Every disciple, I suppose, would like to be like this one, that Bishop Riley, that great man of God describes. Listen to his words: ‘A zealous man is pre-eminently a man of one thing. It is not enough to say that he is earnest, hearty, uncompromising, thorough going, wholehearted, fervent in spirit. He sees only one thing, he cares for one thing, he lives for one thing, he is swallowed up in one thing and that one thing is to please God. Whether he lives or whether he dies, whether he has health or whether he has sickness, whether he is rich or whether he is poor, whether he pleases man, or whether he gives offense, whether he is thought wise, or whether he is thought foolish, whether he gets blame or whether he gets praise, whether he gets honour or whether he gets shame, for all this the zealous man cares nothing at all. He burns for one thing and that one thing is to please God and to advance God’s glory. If he is consumed in the very burning, he cares not for it. He is content.
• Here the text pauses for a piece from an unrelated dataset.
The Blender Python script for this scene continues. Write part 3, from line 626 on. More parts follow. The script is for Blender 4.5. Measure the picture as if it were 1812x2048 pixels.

He feels that like a lamp he is made to burn and if consumed in burning, he has but done the work for which God appointed him. Such and one will always find a sphere for his zeal. If he cannot preach and work and give money, he will cry and sigh and pray,’

 

That’s a zealous man. That’s a man who is fervent in spirit serving the Lord, a disciplined life.

 

Paul was like that. Paul has always been my model of a disciplined life. Remarkable. If there was a principle, he lived by it, that’s all. If there was a divine pattern, he followed it. He was a man of one thing, to please God.

 

Someone has tried to capture the fervency of Paul in quite a unique sketch. I don’t know if you’ve ever heard this, this is fascinating. The writer says this:

 

‘He is a man without the care of making friends, without the hope or desire of worldly good, without the apprehension of worldly loss, without the care of life, without the fear of death. He is a man of no rank, country or condition, a man of one thought, the Gospel of Christ. A man of one purpose, the glory of God. A fool and content to be reckoned a fool for Christ. Let him be called enthusiast, fanatic, babbler or any other outlandish nondescript the world may choose to denominate him. But let him still be nondescript. As soon as they call him traitor, householder, citizen, man of wealth, man of the world, man of learning, or even man of common sense, it is all over with his character. He must speak or he must die and though he should die he will speak. He has no rest but hastens over land and sea, over rocks and trackless deserts. He cries aloud and spares not and will not be hindered. In the prisons he lifts up his voice. In the tempest of the ocean he is not silent. Before awful councils and throned kings he witnesses on behalf of the truth. Nothing can quench his voice but death and even in the article of death before the knife has severed his head from his body, he speaks, he prays, he testifies, he confesses.’

 

That’s quite a testimony, isn’t it? And he’s right. If you call Paul enthusiast, fanatic, babbler, or anything like that, that doesn’t bother him. But if you say of him, ‘Oh, he’s a citizen, he’s a man of wealth, he’s a man of the world, he’s a man of learning’ and so forth, he’s very bothered because he doesn’t want to be known as that. He’s a man of one thing, a fervent man!